According to the United Nations, Japan would need 17 million new immigrants before the middle of the century.

However, a new article today notes that Japan is actually sending immigrant workers home because of economic pressure from the global financial crisis. Specifically, many of the nearly 400,000 Peruvian and Brazilians of Japanese descent, who came to Japan in the 1990s.

As the newspaper wrote:

Under the emergency program, introduced this month, the country’s Brazilian and other Latin American guest workers are offered $3,000 toward air fare, plus $2,000 for each dependent — attractive lump sums for many immigrants here. Workers who leave have been told they can pocket any change.

But those who travel home on Japan’s dime will not be allowed to reapply for a special “Nikkei” work visa. Stripped of that status, most Japanese-Brazilian workers who left would find it all but impossible to return to work here under Japan’s strict immigration laws.
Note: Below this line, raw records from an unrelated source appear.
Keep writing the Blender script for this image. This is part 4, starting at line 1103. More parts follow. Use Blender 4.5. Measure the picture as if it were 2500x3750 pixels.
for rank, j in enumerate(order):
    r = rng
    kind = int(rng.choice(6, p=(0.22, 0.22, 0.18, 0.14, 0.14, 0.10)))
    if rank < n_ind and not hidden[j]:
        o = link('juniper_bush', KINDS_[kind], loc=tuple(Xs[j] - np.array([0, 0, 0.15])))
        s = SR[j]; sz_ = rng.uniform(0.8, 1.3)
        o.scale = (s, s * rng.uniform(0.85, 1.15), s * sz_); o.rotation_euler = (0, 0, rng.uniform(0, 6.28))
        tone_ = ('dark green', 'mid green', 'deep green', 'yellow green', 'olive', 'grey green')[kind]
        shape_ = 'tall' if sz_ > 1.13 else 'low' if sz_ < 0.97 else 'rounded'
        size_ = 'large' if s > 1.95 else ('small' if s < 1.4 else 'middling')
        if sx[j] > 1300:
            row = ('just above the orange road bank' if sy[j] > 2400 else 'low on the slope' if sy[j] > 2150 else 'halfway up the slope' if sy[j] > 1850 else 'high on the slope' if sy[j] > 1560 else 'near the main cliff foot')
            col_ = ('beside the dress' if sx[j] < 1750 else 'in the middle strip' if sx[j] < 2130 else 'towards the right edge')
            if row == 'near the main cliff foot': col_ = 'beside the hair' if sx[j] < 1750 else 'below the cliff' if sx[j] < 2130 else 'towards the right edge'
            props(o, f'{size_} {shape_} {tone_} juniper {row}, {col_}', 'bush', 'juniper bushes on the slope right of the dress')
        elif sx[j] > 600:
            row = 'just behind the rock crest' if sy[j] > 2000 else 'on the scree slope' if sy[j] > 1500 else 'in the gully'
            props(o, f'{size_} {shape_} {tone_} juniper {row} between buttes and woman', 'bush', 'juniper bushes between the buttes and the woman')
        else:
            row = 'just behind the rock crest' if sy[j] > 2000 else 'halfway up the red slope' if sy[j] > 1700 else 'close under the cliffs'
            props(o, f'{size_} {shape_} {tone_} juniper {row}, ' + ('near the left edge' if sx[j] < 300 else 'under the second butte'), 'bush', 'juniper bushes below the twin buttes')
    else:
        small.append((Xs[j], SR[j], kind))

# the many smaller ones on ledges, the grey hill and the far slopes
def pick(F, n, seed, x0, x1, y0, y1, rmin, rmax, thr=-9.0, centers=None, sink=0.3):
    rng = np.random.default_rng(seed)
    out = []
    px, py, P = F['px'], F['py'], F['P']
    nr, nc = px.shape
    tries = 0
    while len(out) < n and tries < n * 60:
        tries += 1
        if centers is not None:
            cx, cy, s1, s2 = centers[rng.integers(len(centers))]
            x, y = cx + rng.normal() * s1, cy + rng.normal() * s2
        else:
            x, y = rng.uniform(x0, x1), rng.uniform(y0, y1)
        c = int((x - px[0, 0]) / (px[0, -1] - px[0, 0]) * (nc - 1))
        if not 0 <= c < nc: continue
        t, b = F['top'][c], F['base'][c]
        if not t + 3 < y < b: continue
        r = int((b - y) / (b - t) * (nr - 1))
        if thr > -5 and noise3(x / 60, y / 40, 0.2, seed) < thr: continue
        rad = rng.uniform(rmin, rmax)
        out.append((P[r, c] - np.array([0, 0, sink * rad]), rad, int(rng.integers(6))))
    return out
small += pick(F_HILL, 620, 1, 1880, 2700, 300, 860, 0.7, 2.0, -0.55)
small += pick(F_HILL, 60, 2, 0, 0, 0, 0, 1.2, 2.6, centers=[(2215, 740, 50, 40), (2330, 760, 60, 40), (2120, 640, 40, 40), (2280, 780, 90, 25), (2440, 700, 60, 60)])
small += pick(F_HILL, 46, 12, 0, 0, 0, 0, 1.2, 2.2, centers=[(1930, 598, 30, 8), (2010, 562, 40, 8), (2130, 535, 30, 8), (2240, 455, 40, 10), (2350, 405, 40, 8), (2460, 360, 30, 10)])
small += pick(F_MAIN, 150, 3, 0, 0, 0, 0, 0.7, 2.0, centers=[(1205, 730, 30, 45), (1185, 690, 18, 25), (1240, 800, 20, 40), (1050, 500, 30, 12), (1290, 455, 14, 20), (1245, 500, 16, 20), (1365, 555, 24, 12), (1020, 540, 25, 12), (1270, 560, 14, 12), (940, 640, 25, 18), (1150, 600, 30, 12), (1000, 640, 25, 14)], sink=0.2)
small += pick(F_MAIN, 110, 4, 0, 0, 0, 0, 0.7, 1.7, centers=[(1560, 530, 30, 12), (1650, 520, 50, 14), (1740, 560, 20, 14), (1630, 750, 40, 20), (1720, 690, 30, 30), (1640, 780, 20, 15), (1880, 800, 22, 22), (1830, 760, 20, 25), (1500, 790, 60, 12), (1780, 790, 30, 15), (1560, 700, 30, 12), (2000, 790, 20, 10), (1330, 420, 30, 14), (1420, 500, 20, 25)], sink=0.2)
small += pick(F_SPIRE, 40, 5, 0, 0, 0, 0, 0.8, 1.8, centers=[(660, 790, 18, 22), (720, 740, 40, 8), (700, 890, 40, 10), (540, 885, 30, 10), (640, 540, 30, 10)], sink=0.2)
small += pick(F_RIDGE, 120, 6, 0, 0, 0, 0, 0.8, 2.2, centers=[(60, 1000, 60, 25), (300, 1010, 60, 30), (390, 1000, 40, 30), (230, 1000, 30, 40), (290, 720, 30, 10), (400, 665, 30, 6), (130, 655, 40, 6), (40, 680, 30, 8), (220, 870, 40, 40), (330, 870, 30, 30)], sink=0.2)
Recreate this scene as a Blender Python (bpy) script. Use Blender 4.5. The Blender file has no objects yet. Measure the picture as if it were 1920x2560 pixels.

The plan to fly immigrants out of Japan has come as a shock to many here, especially after the Japanese government introduced a number of measures in recent months to help jobless foreigners, including free Japanese-language courses, vocational training and job counseling. Guest workers are eligible for limited cash unemployment benefits, provided they have paid monthly premiums.

This rejection of immigrants is not only due to the economic conditions on the ground, but also is part of the fact that many view Japan as Jeff Kingston does: “… a multiethnic society largely in denial about its diversity,” as he wrote in his recent review of the 1997 book Japan’s Minorities: The Illusion of Homogeneity by Michael Weiner.